Public Strategies, which Martin founded in 1988 after a career in politics in senior counseling roles with the likes of Texas Senator and onetime Democratic vice presidential nominee Lloyd Bentsen, started life with an office in Austin and a single client—Southwest Airlines—and grew into one of the most respected corporate and public affairs firms in America.

As the firm grew, adding offices in Washington, DC, and Mexico City, it also expanded its service portfolio, evolving beyond the public policy work at which it excelled and focusing on broader reputation management, underpinned by Martin’s “fifth seat” philosophy: “When faced with significant strategic decisions, companies traditionally turn to four advisors: legal counsel, investment bankers, management consultants and forensic accountants…. We fill a Fifth Seat in the boardroom, helping transform your corporate reputation into competitive advantage.”

The firm was a powerhouse when WPP made its offer in 2006, and it continued to operate independently for four more years, until it merged with Hill & Knowlton in 2010, creating Hill+Knowlton Strategies and giving Martin the opportunity to lead the renaissance of one of the PR industry’s great brands.
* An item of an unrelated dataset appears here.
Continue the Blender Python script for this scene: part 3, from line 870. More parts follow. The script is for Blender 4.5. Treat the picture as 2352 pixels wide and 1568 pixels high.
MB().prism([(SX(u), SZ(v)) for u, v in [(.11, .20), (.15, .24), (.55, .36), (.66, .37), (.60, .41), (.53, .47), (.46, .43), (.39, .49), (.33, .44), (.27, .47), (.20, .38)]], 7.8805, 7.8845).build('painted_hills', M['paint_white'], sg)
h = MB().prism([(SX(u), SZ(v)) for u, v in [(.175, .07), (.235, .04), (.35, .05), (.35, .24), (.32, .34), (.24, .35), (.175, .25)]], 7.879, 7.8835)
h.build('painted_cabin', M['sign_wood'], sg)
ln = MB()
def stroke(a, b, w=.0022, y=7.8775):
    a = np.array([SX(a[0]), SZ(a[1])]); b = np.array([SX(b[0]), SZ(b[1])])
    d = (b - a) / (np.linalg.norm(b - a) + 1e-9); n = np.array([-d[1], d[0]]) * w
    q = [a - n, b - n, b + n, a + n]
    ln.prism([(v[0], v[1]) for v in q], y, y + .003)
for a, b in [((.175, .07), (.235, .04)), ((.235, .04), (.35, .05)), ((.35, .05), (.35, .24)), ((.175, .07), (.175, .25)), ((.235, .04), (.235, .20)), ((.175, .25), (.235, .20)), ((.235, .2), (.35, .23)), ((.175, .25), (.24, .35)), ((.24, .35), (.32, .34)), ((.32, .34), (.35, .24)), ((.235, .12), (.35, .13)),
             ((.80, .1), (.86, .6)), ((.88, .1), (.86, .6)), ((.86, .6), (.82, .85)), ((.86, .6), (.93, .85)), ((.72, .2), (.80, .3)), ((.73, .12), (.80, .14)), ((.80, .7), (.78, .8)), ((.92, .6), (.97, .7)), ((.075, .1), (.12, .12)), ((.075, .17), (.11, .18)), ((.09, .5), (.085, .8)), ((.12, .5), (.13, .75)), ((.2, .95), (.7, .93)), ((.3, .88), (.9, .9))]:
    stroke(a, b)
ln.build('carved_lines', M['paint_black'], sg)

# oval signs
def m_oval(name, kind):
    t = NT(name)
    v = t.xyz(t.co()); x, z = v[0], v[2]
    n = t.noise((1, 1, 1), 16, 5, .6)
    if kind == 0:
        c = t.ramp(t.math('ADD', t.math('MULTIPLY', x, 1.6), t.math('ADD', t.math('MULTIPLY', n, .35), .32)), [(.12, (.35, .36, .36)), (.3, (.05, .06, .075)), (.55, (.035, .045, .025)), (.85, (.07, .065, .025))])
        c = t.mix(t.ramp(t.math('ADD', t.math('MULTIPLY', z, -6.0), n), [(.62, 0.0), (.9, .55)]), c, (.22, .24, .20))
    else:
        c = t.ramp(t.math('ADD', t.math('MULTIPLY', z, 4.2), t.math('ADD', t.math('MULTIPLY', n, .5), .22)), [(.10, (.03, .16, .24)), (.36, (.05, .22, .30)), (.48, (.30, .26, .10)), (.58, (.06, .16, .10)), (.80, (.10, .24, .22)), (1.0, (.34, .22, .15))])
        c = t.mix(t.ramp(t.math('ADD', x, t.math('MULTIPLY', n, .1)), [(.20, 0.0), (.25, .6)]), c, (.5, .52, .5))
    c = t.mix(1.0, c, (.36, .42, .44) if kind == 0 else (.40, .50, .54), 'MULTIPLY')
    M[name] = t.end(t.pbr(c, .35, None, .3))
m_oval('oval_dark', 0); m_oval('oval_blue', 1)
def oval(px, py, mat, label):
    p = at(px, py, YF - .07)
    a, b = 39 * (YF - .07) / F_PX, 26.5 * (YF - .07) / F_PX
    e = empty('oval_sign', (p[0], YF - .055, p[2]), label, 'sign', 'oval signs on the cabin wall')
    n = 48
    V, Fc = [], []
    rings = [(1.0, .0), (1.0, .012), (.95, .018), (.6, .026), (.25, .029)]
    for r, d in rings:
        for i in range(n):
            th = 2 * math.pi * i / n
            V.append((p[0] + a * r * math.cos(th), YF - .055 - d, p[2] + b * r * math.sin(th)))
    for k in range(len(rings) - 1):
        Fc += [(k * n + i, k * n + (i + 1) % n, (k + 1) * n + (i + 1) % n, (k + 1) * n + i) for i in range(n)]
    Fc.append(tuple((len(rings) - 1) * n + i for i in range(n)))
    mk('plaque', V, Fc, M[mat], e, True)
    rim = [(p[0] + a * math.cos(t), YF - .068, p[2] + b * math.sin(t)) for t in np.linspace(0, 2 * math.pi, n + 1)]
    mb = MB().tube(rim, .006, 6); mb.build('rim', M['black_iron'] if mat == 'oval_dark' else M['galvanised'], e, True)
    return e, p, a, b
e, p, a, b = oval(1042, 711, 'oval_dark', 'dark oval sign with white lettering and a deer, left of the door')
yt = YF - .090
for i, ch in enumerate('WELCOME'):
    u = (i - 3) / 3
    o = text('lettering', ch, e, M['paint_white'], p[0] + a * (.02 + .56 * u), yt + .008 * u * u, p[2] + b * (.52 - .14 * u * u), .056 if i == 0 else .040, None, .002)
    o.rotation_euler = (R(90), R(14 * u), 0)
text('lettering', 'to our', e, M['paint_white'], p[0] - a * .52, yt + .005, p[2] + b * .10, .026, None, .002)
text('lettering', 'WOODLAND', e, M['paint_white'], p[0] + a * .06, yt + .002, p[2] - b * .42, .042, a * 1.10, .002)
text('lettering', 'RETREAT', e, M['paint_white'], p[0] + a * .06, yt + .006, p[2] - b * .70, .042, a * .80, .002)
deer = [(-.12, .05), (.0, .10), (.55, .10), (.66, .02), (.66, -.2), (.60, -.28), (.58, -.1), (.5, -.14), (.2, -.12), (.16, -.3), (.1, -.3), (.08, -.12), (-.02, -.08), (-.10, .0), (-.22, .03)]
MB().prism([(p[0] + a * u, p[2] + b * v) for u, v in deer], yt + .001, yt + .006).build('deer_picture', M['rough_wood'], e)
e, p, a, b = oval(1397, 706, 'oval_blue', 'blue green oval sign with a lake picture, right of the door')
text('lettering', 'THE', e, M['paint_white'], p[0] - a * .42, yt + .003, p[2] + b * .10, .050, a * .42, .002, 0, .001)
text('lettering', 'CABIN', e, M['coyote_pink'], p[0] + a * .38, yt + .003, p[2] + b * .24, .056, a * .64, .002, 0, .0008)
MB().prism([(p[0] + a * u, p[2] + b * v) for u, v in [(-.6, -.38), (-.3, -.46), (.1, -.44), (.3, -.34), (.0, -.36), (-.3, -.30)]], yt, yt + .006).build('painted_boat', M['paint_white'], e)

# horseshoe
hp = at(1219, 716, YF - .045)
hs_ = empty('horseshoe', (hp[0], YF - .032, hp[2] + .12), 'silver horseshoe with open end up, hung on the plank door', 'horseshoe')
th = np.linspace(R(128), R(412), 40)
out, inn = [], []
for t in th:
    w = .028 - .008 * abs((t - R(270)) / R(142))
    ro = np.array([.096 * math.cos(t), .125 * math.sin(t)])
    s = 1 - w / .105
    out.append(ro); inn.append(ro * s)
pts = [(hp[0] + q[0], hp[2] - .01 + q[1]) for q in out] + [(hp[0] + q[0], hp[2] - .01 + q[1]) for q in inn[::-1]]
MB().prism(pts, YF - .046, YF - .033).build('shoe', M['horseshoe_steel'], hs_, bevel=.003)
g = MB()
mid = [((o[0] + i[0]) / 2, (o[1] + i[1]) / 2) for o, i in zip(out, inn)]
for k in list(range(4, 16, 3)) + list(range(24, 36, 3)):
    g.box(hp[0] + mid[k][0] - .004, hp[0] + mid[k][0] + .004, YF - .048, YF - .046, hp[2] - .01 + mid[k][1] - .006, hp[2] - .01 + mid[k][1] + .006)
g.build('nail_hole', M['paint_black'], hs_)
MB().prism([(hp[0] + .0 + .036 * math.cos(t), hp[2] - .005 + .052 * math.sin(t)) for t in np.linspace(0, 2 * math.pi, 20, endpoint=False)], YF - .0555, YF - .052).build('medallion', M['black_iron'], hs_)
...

While the firm is still best known for its corporate and public affairs work, Martin set out to expand its capabilities in data and analytics (research had been a focus of Public Strategies since its earliest days); digital and social and content creation; and consumer marketing, determined to transform a business that seemed mired in the past into a genuine 21st century PR firm.
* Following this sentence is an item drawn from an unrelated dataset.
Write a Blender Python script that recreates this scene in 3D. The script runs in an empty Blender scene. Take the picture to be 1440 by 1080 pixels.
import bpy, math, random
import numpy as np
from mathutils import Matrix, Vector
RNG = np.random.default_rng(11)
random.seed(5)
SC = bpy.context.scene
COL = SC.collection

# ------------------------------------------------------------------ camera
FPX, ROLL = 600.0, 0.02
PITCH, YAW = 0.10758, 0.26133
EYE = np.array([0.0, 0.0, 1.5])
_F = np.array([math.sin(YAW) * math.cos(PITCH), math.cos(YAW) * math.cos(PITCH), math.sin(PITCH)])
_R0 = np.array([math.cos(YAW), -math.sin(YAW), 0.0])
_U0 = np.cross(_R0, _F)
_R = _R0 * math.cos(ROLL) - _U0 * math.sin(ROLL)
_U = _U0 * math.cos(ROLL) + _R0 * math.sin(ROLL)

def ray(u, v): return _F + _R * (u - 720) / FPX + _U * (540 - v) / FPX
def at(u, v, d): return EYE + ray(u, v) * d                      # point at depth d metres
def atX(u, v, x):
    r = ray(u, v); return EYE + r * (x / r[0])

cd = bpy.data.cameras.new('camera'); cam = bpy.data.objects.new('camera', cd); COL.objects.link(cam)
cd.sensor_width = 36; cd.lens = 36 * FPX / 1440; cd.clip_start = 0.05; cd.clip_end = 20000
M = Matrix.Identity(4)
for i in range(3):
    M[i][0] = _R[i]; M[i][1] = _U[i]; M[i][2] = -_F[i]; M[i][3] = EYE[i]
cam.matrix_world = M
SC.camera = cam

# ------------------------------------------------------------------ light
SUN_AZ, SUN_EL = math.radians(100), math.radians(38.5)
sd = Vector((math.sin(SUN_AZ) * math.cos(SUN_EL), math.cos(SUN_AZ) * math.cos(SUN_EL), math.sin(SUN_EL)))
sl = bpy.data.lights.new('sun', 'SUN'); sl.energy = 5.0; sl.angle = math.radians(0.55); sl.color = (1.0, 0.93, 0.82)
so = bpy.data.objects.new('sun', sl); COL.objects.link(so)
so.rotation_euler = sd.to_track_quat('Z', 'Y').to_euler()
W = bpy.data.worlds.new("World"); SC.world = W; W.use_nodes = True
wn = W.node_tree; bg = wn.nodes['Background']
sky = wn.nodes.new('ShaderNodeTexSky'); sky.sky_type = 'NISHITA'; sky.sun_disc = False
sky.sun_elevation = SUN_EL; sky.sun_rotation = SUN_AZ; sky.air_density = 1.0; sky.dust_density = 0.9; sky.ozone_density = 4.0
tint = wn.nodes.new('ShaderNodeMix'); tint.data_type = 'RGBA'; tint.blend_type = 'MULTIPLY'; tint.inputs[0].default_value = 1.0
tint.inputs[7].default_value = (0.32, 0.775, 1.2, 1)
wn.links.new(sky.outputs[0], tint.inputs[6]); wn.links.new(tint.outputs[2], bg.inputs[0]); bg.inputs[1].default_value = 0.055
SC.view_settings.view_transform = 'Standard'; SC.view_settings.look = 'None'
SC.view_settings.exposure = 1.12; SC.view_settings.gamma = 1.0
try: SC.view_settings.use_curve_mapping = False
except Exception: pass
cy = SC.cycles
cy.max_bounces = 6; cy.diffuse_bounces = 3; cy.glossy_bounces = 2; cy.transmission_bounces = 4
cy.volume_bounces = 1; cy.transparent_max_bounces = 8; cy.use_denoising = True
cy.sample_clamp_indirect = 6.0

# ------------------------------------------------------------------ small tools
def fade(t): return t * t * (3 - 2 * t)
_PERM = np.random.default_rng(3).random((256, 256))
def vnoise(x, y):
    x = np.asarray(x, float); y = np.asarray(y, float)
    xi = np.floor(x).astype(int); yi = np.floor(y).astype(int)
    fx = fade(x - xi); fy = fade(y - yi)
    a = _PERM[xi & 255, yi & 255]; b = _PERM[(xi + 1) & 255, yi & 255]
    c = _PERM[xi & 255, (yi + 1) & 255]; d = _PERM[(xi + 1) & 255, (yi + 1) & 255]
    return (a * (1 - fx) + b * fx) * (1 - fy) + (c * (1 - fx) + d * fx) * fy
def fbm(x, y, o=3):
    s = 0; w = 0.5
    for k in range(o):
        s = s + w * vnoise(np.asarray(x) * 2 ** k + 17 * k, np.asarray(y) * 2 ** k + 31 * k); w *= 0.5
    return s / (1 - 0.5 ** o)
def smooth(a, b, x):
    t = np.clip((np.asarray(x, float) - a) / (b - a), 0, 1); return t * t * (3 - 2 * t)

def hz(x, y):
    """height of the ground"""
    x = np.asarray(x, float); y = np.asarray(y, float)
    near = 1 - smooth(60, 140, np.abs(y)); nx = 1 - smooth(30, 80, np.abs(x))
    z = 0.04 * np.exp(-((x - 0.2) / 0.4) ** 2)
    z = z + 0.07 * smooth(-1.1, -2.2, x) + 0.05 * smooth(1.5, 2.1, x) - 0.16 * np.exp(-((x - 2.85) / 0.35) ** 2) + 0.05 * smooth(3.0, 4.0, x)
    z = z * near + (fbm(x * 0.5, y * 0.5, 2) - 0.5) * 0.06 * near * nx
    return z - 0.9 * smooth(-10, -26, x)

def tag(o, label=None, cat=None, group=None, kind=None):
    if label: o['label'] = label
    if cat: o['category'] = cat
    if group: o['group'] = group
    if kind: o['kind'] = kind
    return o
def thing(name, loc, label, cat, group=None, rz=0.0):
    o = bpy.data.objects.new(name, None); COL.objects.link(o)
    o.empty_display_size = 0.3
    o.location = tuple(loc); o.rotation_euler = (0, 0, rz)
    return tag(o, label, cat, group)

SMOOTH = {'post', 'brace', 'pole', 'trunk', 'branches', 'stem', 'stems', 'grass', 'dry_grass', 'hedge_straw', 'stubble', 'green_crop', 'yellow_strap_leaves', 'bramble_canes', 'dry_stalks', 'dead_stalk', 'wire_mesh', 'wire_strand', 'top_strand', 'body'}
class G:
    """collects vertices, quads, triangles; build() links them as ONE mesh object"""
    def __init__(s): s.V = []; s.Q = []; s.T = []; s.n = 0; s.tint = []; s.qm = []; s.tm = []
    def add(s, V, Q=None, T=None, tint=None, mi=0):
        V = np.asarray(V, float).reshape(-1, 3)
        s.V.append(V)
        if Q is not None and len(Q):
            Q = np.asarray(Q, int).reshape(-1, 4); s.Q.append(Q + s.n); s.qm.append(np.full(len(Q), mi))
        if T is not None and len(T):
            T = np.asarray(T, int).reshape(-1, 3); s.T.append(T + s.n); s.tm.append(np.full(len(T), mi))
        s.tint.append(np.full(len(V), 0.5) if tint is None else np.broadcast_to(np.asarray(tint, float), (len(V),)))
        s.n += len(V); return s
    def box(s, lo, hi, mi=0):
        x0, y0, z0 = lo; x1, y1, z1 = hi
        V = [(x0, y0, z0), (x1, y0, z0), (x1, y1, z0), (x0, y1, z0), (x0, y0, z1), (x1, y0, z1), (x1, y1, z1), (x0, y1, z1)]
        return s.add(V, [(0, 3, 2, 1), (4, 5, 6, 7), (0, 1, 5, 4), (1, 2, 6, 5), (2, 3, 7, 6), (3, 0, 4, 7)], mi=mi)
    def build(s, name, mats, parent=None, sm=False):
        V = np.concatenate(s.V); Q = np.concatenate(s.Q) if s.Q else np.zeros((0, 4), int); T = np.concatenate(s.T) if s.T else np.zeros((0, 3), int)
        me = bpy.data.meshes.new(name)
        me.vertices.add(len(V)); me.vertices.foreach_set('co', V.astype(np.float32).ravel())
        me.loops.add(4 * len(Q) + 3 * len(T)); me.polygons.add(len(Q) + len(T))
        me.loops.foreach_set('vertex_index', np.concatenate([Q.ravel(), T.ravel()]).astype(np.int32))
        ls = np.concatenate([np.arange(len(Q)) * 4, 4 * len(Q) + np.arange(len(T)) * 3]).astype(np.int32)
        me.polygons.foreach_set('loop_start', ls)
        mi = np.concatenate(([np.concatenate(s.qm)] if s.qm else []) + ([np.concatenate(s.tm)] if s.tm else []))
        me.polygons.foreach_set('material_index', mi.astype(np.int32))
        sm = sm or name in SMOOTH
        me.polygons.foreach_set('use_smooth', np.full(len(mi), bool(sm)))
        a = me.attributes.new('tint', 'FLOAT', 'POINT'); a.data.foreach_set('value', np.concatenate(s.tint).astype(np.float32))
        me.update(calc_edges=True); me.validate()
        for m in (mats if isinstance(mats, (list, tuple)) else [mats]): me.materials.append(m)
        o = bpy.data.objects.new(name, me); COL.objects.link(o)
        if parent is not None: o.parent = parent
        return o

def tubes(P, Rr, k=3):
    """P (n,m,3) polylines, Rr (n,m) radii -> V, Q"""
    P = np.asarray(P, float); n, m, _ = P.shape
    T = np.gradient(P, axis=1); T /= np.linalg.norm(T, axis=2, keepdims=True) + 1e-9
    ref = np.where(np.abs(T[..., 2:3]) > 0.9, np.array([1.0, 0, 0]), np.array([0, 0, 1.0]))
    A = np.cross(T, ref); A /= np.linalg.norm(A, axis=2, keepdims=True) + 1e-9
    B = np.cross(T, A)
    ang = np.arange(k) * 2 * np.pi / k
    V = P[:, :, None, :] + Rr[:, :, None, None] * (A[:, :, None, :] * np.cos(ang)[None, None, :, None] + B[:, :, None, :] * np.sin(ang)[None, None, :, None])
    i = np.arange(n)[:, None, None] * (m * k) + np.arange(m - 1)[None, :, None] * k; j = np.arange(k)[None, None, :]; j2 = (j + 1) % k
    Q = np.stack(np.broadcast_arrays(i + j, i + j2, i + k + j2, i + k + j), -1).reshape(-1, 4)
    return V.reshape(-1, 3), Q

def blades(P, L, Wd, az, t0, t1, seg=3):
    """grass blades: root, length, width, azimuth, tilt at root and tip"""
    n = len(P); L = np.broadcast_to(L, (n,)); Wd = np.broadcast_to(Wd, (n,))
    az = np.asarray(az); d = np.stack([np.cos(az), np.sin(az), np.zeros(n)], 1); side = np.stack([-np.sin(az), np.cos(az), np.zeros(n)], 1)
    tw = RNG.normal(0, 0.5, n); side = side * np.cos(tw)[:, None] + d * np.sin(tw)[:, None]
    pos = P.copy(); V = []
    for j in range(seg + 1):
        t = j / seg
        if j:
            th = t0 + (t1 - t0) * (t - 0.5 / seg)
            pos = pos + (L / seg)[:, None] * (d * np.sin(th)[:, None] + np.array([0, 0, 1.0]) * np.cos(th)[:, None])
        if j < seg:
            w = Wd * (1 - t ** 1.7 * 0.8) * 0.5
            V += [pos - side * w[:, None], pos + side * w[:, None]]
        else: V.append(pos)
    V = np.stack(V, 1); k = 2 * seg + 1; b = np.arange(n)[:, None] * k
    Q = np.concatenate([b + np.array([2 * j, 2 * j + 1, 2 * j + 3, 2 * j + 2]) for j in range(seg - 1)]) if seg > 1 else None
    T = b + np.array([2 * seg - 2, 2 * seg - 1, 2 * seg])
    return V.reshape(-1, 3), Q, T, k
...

Martin combined a desire to make changes to H+K’s culture and its senior management team with a respect for the agency’s heritage. “We have a 90-year legacy that helps us,” said Martin last year. “The Hill+Knowlton brand still carries a lot of weight. But at the same time, we have the opportunity to be an insurgent, to be the scrappiest kids on the block.”

To accelerate the change, Martin last year named Lars Erik Grønntun and Richard Millar, who had led Hill+Knowlton Strategies’ impressive resurgence in Europe over the past five years, as global presidents, while retaining the CEO and chairman titles and continuing to lead the “radical evolution” of the H+K brand.